§ **Challenge**: From the first line of the data down to and including the line with "random.seed(11)", copy everything exactly, leaving out pictures.

* START *

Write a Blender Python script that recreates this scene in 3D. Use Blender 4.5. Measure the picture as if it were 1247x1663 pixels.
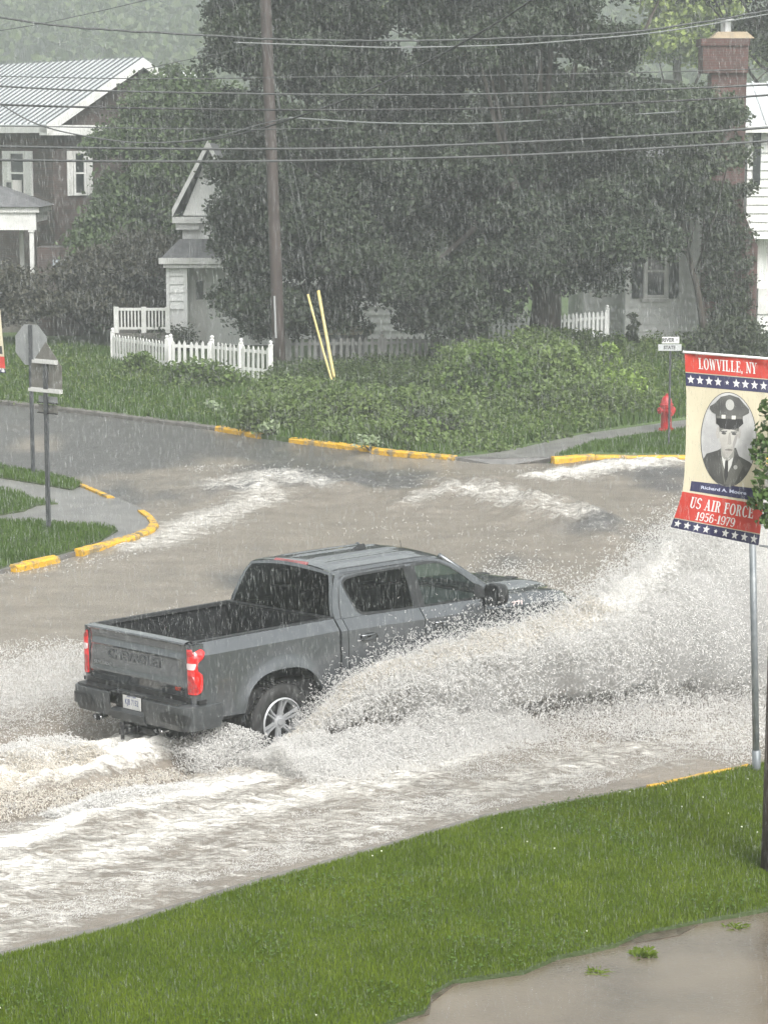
import bpy, bmesh, math, random
import numpy as np
from mathutils import Vector
from mathutils.geometry import tessellate_polygon

for o in list(bpy.data.objects):
    bpy.data.objects.remove(o)
sc = bpy.context.scene
COL = sc.collection
R = math.radians
rng = np.random.default_rng(11)
random.seed(11)

# ---------------------------------------------------------------- camera
FPX, TH, CH = 4000.0, 0.150, 6.4          # focal length in photo pixels, pitch down, height
cam_d = bpy.data.cameras.new('camera')
cam = bpy.data.objects.new('camera', cam_d); COL.objects.link(cam)
cam.location = (0, 0, CH); cam.rotation_euler = (math.pi/2-TH, 0, 0)
cam_d.sensor_fit = 'VERTICAL'; cam_d.sensor_height = 36; cam_d.lens = 36*FPX/1663
cam_d.clip_start = 0.1; cam_d.clip_end = 3000
sc.camera = cam

# ---------------------------------------------------------------- sky, sun, exposure
SUN_EL, SUN_AZ = R(50), R(155)
w = bpy.data.worlds.new('World'); sc.world = w; w.use_nodes = True
nt = w.node_tree; nt.nodes.clear()
sky = nt.nodes.new('ShaderNodeTexSky'); sky.sky_type = 'NISHITA'; sky.sun_disc = False
sky.sun_elevation = SUN_EL; sky.sun_rotation = SUN_AZ; sky.air_density = 1.0; sky.dust_density = 6.0; sky.ozone_density = 1.0
hs = nt.nodes.new('ShaderNodeHueSaturation'); hs.inputs['Saturation'].default_value = 0.16
bg = nt.nodes.new('ShaderNodeBackground'); bg.inputs['Strength'].default_value = 0.15
wo = nt.nodes.new('ShaderNodeOutputWorld')
nt.links.new(sky.outputs[0], hs.inputs['Color']); nt.links.new(hs.outputs[0], bg.inputs['Color']); nt.links.new(bg.outputs[0], wo.inputs['Surface'])
sd = bpy.data.lights.new('sun', 'SUN'); sd.energy = 1.3; sd.angle = R(25); sd.color = (1, .985, .95)
sun = bpy.data.objects.new('sun', sd); COL.objects.link(sun)
_d = Vector((math.cos(SUN_EL)*math.sin(SUN_AZ), math.cos(SUN_EL)*math.cos(SUN_AZ), math.sin(SUN_EL)))
sun.rotation_euler = _d.to_track_quat('Z', 'Y').to_euler()
sc.view_settings.view_transform = 'Standard'; sc.view_settings.look = 'None'
sc.view_settings.gamma = 1; sc.view_settings.use_curve_mapping = False
sc.view_settings.exposure = 1.1
sc.cycles.use_denoising = True
sc.cycles.max_bounces = 8; sc.cycles.diffuse_bounces = 5; sc.cycles.glossy_bounces = 3
sc.cycles.transmission_bounces = 4; sc.cycles.volume_bounces = 1; sc.cycles.transparent_max_bounces = 16
sc.cycles.caustics_reflective = False; sc.cycles.caustics_refractive = False

# ---------------------------------------------------------------- measuring helpers (photo measurements -> world)
_c, _s = math.cos(TH), math.sin(TH)
def _ray(u, v):
    a = (u-623.5)/FPX; b = -(v-831.5)/FPX
    return np.array([a, _c+b*_s, -_s+b*_c])
def at(u, v, z=0.0):
    d = _ray(u, v); t = (z-CH)/d[2]
    return np.array([d[0]*t, d[1]*t, z])
def atd(u, v, y):
    d = _ray(u, v); t = y/d[1]
    return np.array([d[0]*t, y, CH+d[2]*t])

# ---------------------------------------------------------------- numpy noise
def _h(ix, iy, s):
    n = (ix*374761393 + iy*668265263 + s*982451653) & 0xffffffff
    n = ((n ^ (n >> 13))*1274126177) & 0xffffffff
    return ((n ^ (n >> 16)) & 0xffff)/65535.0
def vn(x, y, s=0):
    xf = np.floor(x); yf = np.floor(y); ix = xf.astype(np.int64); iy = yf.astype(np.int64)
    fx = x-xf; fy = y-yf; fx = fx*fx*(3-2*fx); fy = fy*fy*(3-2*fy)
    a = _h(ix, iy, s); b = _h(ix+1, iy, s); c = _h(ix, iy+1, s); d = _h(ix+1, iy+1, s)
    return (a*(1-fx)+b*fx)*(1-fy)+(c*(1-fx)+d*fx)*fy
def fbm(x, y, o=4, s=0):
    r = 0; a = .5; t = 0
    for k in range(o):
        r = r+a*vn(x, y, s+k*7); t += a; a *= .5; x = x*2.03+3.1; y = y*2.03+1.7
    return r/t
def sstep(a, b, x):
    t = np.clip((x-a)/(b-a), 0, 1); return t*t*(3-2*t)

# ---------------------------------------------------------------- object helpers
def tag(o, label=None, cat=None, group=None, kind=None):
    if label: o['label'] = label
    if cat: o['category'] = cat
    if group: o['group'] = group
    if kind: o['kind'] = kind
    return o
def empty(name, loc=(0, 0, 0), rz=0, **k):
    o = bpy.data.objects.new(name, None); COL.objects.link(o)
    o.location = loc; o.rotation_euler = (0, 0, rz); o.empty_display_size = .2
    return tag(o, **k)
def link(name, me, mat=None, parent=None, smooth=False):
    o = bpy.data.objects.new(name, me); COL.objects.link(o)
    if mat is not None: me.materials.append(mat)
    if parent is not None: o.parent = parent
    if smooth: me.shade_smooth()
    return o
def npmesh(name, V, Fc, mat=None, parent=None, smooth=False, attrs=None):
    """V (n,3); Fc (m,k) equal-sized faces"""
    V = np.asarray(V, np.float32); Fc = np.asarray(Fc, np.int32)
    me = bpy.data.meshes.new(name); m, k = Fc.shape
    me.vertices.add(len(V)); me.vertices.foreach_set('co', V.ravel())
    me.loops.add(m*k); me.loops.foreach_set('vertex_index', Fc.ravel())
    me.polygons.add(m); me.polygons.foreach_set('loop_start', np.arange(0, m*k, k, dtype=np.int32))
    me.polygons.foreach_set('loop_total', np.full(m, k, np.int32))
    me.update(calc_edges=True)
    for n, a in (attrs or {}).items():
        at_ = me.attributes.new(n, 'FLOAT', 'POINT'); at_.data.foreach_set('value', np.asarray(a, np.float32))
    return link(name, me, mat, parent, smooth)
class MB:
    def __init__(s): s.v = []; s.f = []
    def add(s, V, Fs):
        b = len(s.v); s.v += [tuple(float(q) for q in p) for p in V]; s.f += [tuple(b+i for i in f) for f in Fs]; return s
    def box(s, x0, x1, y0, y1, z0, z1):
        return s.add([(x0,y0,z0),(x1,y0,z0),(x1,y1,z0),(x0,y1,z0),(x0,y0,z1),(x1,y0,z1),(x1,y1,z1),(x0,y1,z1)],
                     [(0,3,2,1),(4,5,6,7),(0,1,5,4),(1,2,6,5),(2,3,7,6),(3,0,4,7)])
    def hexa(s, P):  # 8 points: bottom 4, top 4
        return s.add(P, [(0,3,2,1),(4,5,6,7),(0,1,5,4),(1,2,6,5),(2,3,7,6),(3,0,4,7)])
    def obox(s, o, a, b, c):  # origin and three edge vectors
        o, a, b, c = (np.array(q, float) for q in (o, a, b, c))
        return s.hexa([o, o+a, o+a+b, o+b, o+c, o+a+c, o+a+b+c, o+b+c])
    def tube(s, pts, rad, n=8, cap=True):
        pts = [Vector([float(q) for q in p]) for p in pts]
        if not hasattr(rad, '__len__'): rad = [rad]*len(pts)
        b = len(s.v); up = None
        for i, p in enumerate(pts):
            t = (pts[min(i+1, len(pts)-1)]-pts[max(i-1, 0)]).normalized()
            if up is None:
                up = Vector((0, 0, 1)) if abs(t.z) < .9 else Vector((1, 0, 0))
            x = t.cross(up).normalized(); y = x.cross(t).normalized(); up = y
            for k in range(n):
                a = 2*math.pi*k/n
                q = p+(x*math.cos(a)+y*math.sin(a))*rad[i]; s.v.append(tuple(q))
        for i in range(len(pts)-1):
            for k in range(n):
                k2 = (k+1) % n
                s.f.append((b+i*n+k, b+(i+1)*n+k, b+(i+1)*n+k2, b+i*n+k2))
        if cap:
            s.f.append(tuple(b+k for k in range(n))); s.f.append(tuple(b+(len(pts)-1)*n+k for k in reversed(range(n))))
        return s
    def lathe(s, prof, n, fn):  # prof list of (r, h); fn(x, y, h)->point
        b = len(s.v); m = len(prof)
        for (r, h) in prof:
            for k in range(n):
                a = 2*math.pi*k/n; s.v.append(tuple(float(q) for q in fn(r*math.cos(a), r*math.sin(a), h)))
        for i in range(m-1):
            for k in range(n):
                k2 = (k+1) % n; s.f.append((b+i*n+k, b+i*n+k2, b+(i+1)*n+k2, b+(i+1)*n+k))
        return s
    def grid(s, G):  # G [rows][cols] points
        b = len(s.v); r = len(G); c = len(G[0])
        for row in G:
            for p in row: s.v.append(tuple(float(q) for q in p))
        for i in range(r-1):
            for j in range(c-1): s.f.append((b+i*c+j, b+i*c+j+1, b+(i+1)*c+j+1, b+(i+1)*c+j))
        return s
    def poly(s, loops, fn):  # 2D polygon with holes -> tessellated, mapped by fn(x, y)
        vs = [[Vector((p[0], p[1], 0)) for p in lp] for lp in loops]
        tr = tessellate_polygon(vs); flat = [p for lp in loops for p in lp]
        return s.add([fn(p[0], p[1]) for p in flat], [tuple(t) for t in tr])
    def mirror(s):  # y -> -y copy
        b = len(s.v); s.v += [(x, -y, z) for x, y, z in s.v[:b]]; s.f += [tuple(b+i for i in reversed(f)) for f in list(s.f)]; return s
    def build(s, name, mat=None, parent=None, smooth=False, weld=False, bevel=0, angle=None, solid=0):
        me = bpy.data.meshes.new(name); me.from_pydata(s.v, [], s.f); me.update()
        if weld or bevel or solid:
            bm = bmesh.new(); bm.from_mesh(me)
            if weld: bmesh.ops.remove_doubles(bm, verts=bm.verts, dist=1e-4)
            if solid:
                bmesh.ops.recalc_face_normals(bm, faces=bm.faces)
                bmesh.ops.solidify(bm, geom=bm.faces[:], thickness=solid)
            if bevel:
                bmesh.ops.bevel(bm, geom=[e for e in bm.edges if len(e.link_faces) == 2 and e.calc_face_angle(0) > .5], offset=bevel, segments=2, affect='EDGES', profile=.5)
            bmesh.ops.recalc_face_normals(bm, faces=bm.faces)
            bm.to_mesh(me); bm.free()
        o = link(name, me, mat, parent, smooth)
        if smooth and angle: me.set_sharp_from_angle(angle=R(angle))
        return o
def copy_tree(o, parent=None):
    c = o.copy(); COL.objects.link(c); c.parent = parent
    for ch in list(o.children): copy_tree(ch, c)
    return c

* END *

§ **Task result**:
Write a Blender Python script that recreates this scene in 3D. Use Blender 4.5. Measure the picture as if it were 1247x1663 pixels.
import bpy, bmesh, math, random
import numpy as np
from mathutils import Vector
from mathutils.geometry import tessellate_polygon

for o in list(bpy.data.objects):
    bpy.data.objects.remove(o)
sc = bpy.context.scene
COL = sc.collection
R = math.radians
rng = np.random.default_rng(11)
random.seed(11)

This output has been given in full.